==== MATERIAL PROVIDED

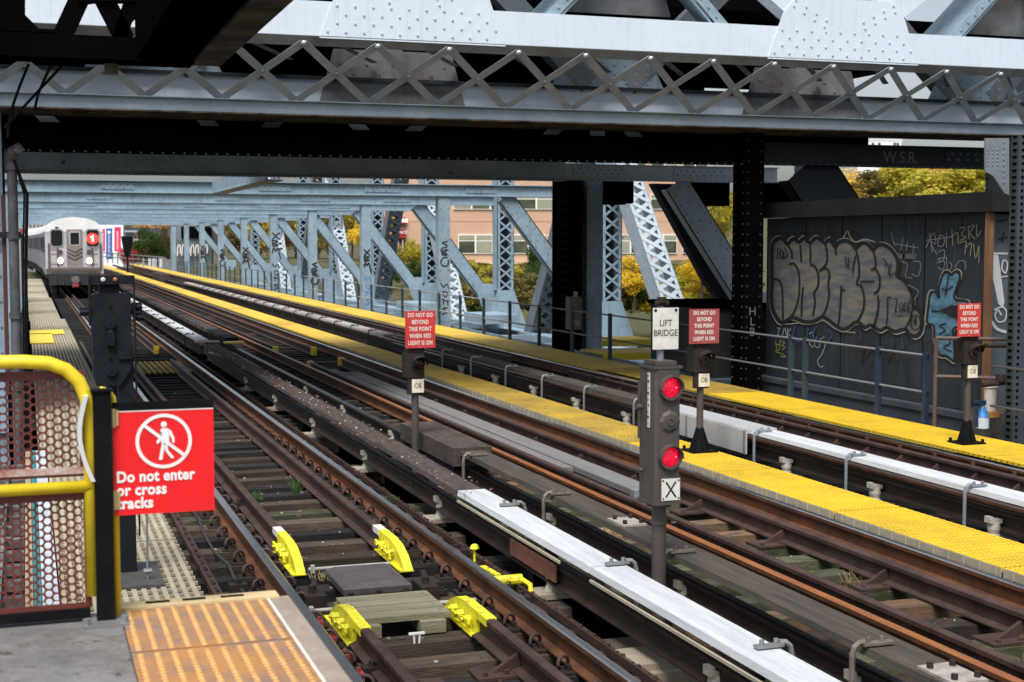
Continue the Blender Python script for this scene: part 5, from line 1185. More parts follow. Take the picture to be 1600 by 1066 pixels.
b = MB(); b.box(-.45, xq+.1, 21.98, 22.02, 2.57, 2.66); b.box(-.45, xq+.1, 21.98, 22.02, -.35, -.28); b.build('pipe_clamp', paint_dk, r)
for k, dx in enumerate((.12, .15, .17)):
    b = MB(); b.tube([(xq+.03, 21.8, 3.7), (xq+dx+.04, 21.85, 3.2), (xq+dx, 21.9, 2.2), (xq+dx-.02, 21.9, 1.0), (xq+dx, 21.9, -1)], .014, 6); b.build('cable', black, r)
b = MB(); b.box(xq-.16, xq-.11, 22.05, 22.09, .3, 3.2); tag(b.build('red_brown_bar', mat('dark_red_bar', (.08, .02, .02), .7), origin=(xq, 22, 0)), 'dark red bar behind the worn pipe', 'bar')
# left side ladder like railing far away
r = thing('left_railing', (-.12, 24, 0), 'galvanised ladder like railing along the left of the walkway', 'railing')
for k in range(18):
    b = MB(); y = 25+2.4*k; b.box(-.10, -.05, y, y+.05, -.3, 1.05); b.build('post', galv, r)
for z in (.5, 1.0):
    b = MB(); b.cyl((-.08, 24.5, z), (-.08, 68, z), .02, 8); b.build('rail', galv, r)
for k in range(14):
    b = MB(); y = 23.5+.8*k; b.box(-.6, -.0, y, y+.06, -.25, -.2); tag(b.build('side_rung', paint_dk, origin=(-.3, y, -.25)), 'dark steel bearer left of the cream walkway', 'bearer', 'bearers left of the cream walkway')

# ================================================================ shed with graffiti
XW = 12.60
def wz(y, x): return P(x, y, X=XW).z
yA, yB = 22.75, 16.62       # far and near end of the wall
r = thing('shed', (14, 19.7, 0), 'dark blue grey metal shed covered in graffiti beside the right walkway', 'shed')
shedm = mat('shed_paint', (.018, .027, .037), .65, 0, (.011, .016, .023), .6, 1.4, rust=(.06, .075, .09), rust_amt=.02, bump=.05, streak=.5)
b = MB(); b.box(XW, 16.4, yB, yA, .12, 2.93); b.build('body', shedm, r)
b = MB(); b.box(XW-.16, 16.6, yB-.35, yA+.25, 2.95, 3.03); b.build('roof', paint_blk, r)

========

§ **WHAT TO DO**: Using the material above, return every line exactly as it appears, minus the pictures.

§ **ANSWER FOR THIS EXERCISE**:
Continue the Blender Python script for this scene: part 5, from line 1185. More parts follow. Take the picture to be 1600 by 1066 pixels.
b = MB(); b.box(-.45, xq+.1, 21.98, 22.02, 2.57, 2.66); b.box(-.45, xq+.1, 21.98, 22.02, -.35, -.28); b.build('pipe_clamp', paint_dk, r)
for k, dx in enumerate((.12, .15, .17)):
    b = MB(); b.tube([(xq+.03, 21.8, 3.7), (xq+dx+.04, 21.85, 3.2), (xq+dx, 21.9, 2.2), (xq+dx-.02, 21.9, 1.0), (xq+dx, 21.9, -1)], .014, 6); b.build('cable', black, r)
b = MB(); b.box(xq-.16, xq-.11, 22.05, 22.09, .3, 3.2); tag(b.build('red_brown_bar', mat('dark_red_bar', (.08, .02, .02), .7), origin=(xq, 22, 0)), 'dark red bar behind the worn pipe', 'bar')
# left side ladder like railing far away
r = thing('left_railing', (-.12, 24, 0), 'galvanised ladder like railing along the left of the walkway', 'railing')
for k in range(18):
    b = MB(); y = 25+2.4*k; b.box(-.10, -.05, y, y+.05, -.3, 1.05); b.build('post', galv, r)
for z in (.5, 1.0):
    b = MB(); b.cyl((-.08, 24.5, z), (-.08, 68, z), .02, 8); b.build('rail', galv, r)
for k in range(14):
    b = MB(); y = 23.5+.8*k; b.box(-.6, -.0, y, y+.06, -.25, -.2); tag(b.build('side_rung', paint_dk, origin=(-.3, y, -.25)), 'dark steel bearer left of the cream walkway', 'bearer', 'bearers left of the cream walkway')

# ================================================================ shed with graffiti
XW = 12.60
def wz(y, x): return P(x, y, X=XW).z
yA, yB = 22.75, 16.62       # far and near end of the wall
r = thing('shed', (14, 19.7, 0), 'dark blue grey metal shed covered in graffiti beside the right walkway', 'shed')
shedm = mat('shed_paint', (.018, .027, .037), .65, 0, (.011, .016, .023), .6, 1.4, rust=(.06, .075, .09), rust_amt=.02, bump=.05, streak=.5)
b = MB(); b.box(XW, 16.4, yB, yA, .12, 2.93); b.build('body', shedm, r)
b = MB(); b.box(XW-.16, 16.6, yB-.35, yA+.25, 2.95, 3.03); b.build('roof', paint_blk, r)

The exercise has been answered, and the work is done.